The implications of the NOCLAR proposal extend far beyond the practical challenges. The potential economic impact is staggering. PCAOB staff presented commentary in the NOCLAR proposal indicating that audit efforts and costs "could be substantial." This isn't a marginal increase; businesses, especially small to medium enterprises, could see their audit expenses sharply increase. Businesses will also have to spend considerable extra time and effort complying with the expanded auditor requests, which could stifle business growth and innovation.

The burden of reshaping an already struggling profession feels extremely ill-timed. Under the PCAOB's proposed changes, the entire accounting curriculum taught at universities would need to be amended. The CPA exam, too, will need to be reconfigured to address regulatory and legal compliance standards for which our profession has never before been responsible.

The question is challenging: Is radical transformation of the audit good for the future of our profession? The answer is simple: No. This proposed change is nothing but disruptive.

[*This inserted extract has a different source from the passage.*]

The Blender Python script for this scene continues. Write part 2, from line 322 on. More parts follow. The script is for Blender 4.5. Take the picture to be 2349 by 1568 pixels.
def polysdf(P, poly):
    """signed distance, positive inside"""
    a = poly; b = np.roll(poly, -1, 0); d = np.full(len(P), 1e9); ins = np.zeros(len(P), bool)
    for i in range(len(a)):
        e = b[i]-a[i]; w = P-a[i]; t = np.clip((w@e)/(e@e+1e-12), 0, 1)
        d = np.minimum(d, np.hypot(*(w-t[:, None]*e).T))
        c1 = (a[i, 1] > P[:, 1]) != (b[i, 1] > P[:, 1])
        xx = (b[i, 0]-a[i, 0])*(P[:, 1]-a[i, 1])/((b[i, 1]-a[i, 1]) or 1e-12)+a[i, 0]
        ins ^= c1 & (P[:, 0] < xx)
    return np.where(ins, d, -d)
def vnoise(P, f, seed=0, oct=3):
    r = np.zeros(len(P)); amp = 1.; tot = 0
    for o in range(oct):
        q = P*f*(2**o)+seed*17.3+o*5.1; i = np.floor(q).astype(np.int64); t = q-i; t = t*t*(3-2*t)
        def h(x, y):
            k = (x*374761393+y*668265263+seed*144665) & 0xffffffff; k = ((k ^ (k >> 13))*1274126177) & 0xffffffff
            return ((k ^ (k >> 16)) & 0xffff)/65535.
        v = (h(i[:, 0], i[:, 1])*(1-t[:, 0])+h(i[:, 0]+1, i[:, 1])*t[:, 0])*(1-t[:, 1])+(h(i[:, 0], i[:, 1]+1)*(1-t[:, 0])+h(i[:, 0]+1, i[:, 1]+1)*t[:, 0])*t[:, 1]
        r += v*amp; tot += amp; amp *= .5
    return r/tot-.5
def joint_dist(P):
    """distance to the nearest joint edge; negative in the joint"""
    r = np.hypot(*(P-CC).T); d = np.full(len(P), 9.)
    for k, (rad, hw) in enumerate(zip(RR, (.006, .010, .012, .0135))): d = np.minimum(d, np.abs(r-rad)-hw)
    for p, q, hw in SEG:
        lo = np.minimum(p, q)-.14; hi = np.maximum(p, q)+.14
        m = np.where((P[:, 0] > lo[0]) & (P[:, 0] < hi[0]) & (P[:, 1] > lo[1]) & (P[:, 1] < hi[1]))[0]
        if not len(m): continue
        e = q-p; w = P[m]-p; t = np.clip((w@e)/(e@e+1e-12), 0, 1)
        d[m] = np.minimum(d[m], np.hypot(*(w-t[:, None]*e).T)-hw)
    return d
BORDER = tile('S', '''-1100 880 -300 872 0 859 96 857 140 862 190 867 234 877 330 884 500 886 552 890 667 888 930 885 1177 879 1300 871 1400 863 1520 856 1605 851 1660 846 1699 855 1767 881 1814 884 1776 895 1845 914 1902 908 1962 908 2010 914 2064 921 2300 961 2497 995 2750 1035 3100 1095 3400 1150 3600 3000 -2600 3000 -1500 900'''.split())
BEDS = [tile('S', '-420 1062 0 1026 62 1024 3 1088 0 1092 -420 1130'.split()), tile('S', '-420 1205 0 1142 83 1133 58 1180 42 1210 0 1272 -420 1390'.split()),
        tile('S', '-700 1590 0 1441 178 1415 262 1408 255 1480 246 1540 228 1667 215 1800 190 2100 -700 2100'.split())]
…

As representatives for stakeholders in this profession — accountants, regulators and business executives alike — it is our duty to voice our concerns and advocate for regulations that enhance, not hinder, the integrity and effectiveness of financial audits. We urge the PCAOB to reconsider this proposal, taking into account the profound implications it holds for the future of auditing. The path to improving audit standards should be paved with practical, well-considered standards that bolster the profession's ability to serve the public interest, not with impossible standards that threaten to erode its very foundation.